**Data shown:**
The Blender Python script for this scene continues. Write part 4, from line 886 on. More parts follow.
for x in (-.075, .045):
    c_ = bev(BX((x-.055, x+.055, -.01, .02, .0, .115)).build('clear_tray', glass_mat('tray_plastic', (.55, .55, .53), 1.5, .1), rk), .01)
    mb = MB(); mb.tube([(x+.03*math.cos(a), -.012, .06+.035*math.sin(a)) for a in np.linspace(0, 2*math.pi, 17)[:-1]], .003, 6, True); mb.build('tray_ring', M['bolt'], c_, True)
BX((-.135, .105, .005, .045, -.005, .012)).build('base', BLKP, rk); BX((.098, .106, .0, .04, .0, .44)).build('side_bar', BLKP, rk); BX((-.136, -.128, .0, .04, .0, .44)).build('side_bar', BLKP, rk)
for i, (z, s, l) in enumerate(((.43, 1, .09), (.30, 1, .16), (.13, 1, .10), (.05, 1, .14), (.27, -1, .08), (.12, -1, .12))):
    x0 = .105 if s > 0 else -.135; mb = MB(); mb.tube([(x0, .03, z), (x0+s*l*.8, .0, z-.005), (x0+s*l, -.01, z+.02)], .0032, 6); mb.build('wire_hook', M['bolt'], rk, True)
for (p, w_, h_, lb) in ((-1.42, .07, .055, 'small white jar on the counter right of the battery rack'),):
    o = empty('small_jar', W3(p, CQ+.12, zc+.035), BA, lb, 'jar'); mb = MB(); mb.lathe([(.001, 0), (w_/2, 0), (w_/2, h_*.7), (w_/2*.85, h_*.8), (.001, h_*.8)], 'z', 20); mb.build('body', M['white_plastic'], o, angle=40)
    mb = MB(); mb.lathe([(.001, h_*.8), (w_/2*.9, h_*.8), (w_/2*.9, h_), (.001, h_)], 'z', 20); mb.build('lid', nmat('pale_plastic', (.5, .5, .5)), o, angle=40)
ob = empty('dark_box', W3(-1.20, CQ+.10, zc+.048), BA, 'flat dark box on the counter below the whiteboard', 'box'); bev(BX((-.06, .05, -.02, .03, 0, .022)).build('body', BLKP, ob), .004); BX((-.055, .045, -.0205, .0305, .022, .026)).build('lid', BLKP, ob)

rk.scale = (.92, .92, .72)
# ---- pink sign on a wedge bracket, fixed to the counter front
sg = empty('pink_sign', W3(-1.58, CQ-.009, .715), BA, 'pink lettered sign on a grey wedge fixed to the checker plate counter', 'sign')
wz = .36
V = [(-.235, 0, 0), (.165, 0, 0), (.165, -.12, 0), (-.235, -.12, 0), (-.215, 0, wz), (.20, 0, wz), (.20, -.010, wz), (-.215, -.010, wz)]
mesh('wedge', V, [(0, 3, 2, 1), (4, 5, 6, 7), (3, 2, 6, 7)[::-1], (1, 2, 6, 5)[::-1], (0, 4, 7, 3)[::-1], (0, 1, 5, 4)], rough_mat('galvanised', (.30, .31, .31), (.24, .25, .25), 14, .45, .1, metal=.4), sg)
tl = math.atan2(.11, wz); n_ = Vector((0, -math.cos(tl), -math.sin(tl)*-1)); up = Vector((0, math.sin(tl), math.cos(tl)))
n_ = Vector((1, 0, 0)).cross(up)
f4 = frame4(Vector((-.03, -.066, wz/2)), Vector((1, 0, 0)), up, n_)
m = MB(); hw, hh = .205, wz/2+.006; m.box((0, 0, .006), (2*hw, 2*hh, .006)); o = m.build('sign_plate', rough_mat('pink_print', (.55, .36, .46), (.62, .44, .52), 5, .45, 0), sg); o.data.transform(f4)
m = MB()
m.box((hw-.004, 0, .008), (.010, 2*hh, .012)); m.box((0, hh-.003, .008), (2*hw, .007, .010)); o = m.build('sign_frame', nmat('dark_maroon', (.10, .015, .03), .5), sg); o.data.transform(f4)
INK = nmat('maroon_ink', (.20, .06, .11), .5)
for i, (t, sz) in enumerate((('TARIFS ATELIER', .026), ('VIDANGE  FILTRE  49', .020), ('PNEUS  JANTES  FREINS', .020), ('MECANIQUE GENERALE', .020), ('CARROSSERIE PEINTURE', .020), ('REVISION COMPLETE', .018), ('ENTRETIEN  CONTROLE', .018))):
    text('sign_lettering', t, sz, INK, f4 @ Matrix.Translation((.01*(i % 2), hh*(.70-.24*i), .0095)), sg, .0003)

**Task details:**
Write out the material from the first line to the last, exactly.

**Expected output:**
The Blender Python script for this scene continues. Write part 4, from line 886 on. More parts follow.
for x in (-.075, .045):
    c_ = bev(BX((x-.055, x+.055, -.01, .02, .0, .115)).build('clear_tray', glass_mat('tray_plastic', (.55, .55, .53), 1.5, .1), rk), .01)
    mb = MB(); mb.tube([(x+.03*math.cos(a), -.012, .06+.035*math.sin(a)) for a in np.linspace(0, 2*math.pi, 17)[:-1]], .003, 6, True); mb.build('tray_ring', M['bolt'], c_, True)
BX((-.135, .105, .005, .045, -.005, .012)).build('base', BLKP, rk); BX((.098, .106, .0, .04, .0, .44)).build('side_bar', BLKP, rk); BX((-.136, -.128, .0, .04, .0, .44)).build('side_bar', BLKP, rk)
for i, (z, s, l) in enumerate(((.43, 1, .09), (.30, 1, .16), (.13, 1, .10), (.05, 1, .14), (.27, -1, .08), (.12, -1, .12))):
    x0 = .105 if s > 0 else -.135; mb = MB(); mb.tube([(x0, .03, z), (x0+s*l*.8, .0, z-.005), (x0+s*l, -.01, z+.02)], .0032, 6); mb.build('wire_hook', M['bolt'], rk, True)
for (p, w_, h_, lb) in ((-1.42, .07, .055, 'small white jar on the counter right of the battery rack'),):
    o = empty('small_jar', W3(p, CQ+.12, zc+.035), BA, lb, 'jar'); mb = MB(); mb.lathe([(.001, 0), (w_/2, 0), (w_/2, h_*.7), (w_/2*.85, h_*.8), (.001, h_*.8)], 'z', 20); mb.build('body', M['white_plastic'], o, angle=40)
    mb = MB(); mb.lathe([(.001, h_*.8), (w_/2*.9, h_*.8), (w_/2*.9, h_), (.001, h_)], 'z', 20); mb.build('lid', nmat('pale_plastic', (.5, .5, .5)), o, angle=40)
ob = empty('dark_box', W3(-1.20, CQ+.10, zc+.048), BA, 'flat dark box on the counter below the whiteboard', 'box'); bev(BX((-.06, .05, -.02, .03, 0, .022)).build('body', BLKP, ob), .004); BX((-.055, .045, -.0205, .0305, .022, .026)).build('lid', BLKP, ob)

rk.scale = (.92, .92, .72)
# ---- pink sign on a wedge bracket, fixed to the counter front
sg = empty('pink_sign', W3(-1.58, CQ-.009, .715), BA, 'pink lettered sign on a grey wedge fixed to the checker plate counter', 'sign')
wz = .36
V = [(-.235, 0, 0), (.165, 0, 0), (.165, -.12, 0), (-.235, -.12, 0), (-.215, 0, wz), (.20, 0, wz), (.20, -.010, wz), (-.215, -.010, wz)]
mesh('wedge', V, [(0, 3, 2, 1), (4, 5, 6, 7), (3, 2, 6, 7)[::-1], (1, 2, 6, 5)[::-1], (0, 4, 7, 3)[::-1], (0, 1, 5, 4)], rough_mat('galvanised', (.30, .31, .31), (.24, .25, .25), 14, .45, .1, metal=.4), sg)
tl = math.atan2(.11, wz); n_ = Vector((0, -math.cos(tl), -math.sin(tl)*-1)); up = Vector((0, math.sin(tl), math.cos(tl)))
n_ = Vector((1, 0, 0)).cross(up)
f4 = frame4(Vector((-.03, -.066, wz/2)), Vector((1, 0, 0)), up, n_)
m = MB(); hw, hh = .205, wz/2+.006; m.box((0, 0, .006), (2*hw, 2*hh, .006)); o = m.build('sign_plate', rough_mat('pink_print', (.55, .36, .46), (.62, .44, .52), 5, .45, 0), sg); o.data.transform(f4)
m = MB()
m.box((hw-.004, 0, .008), (.010, 2*hh, .012)); m.box((0, hh-.003, .008), (2*hw, .007, .010)); o = m.build('sign_frame', nmat('dark_maroon', (.10, .015, .03), .5), sg); o.data.transform(f4)
INK = nmat('maroon_ink', (.20, .06, .11), .5)
for i, (t, sz) in enumerate((('TARIFS ATELIER', .026), ('VIDANGE  FILTRE  49', .020), ('PNEUS  JANTES  FREINS', .020), ('MECANIQUE GENERALE', .020), ('CARROSSERIE PEINTURE', .020), ('REVISION COMPLETE', .018), ('ENTRETIEN  CONTROLE', .018))):
    text('sign_lettering', t, sz, INK, f4 @ Matrix.Translation((.01*(i % 2), hh*(.70-.24*i), .0095)), sg, .0003)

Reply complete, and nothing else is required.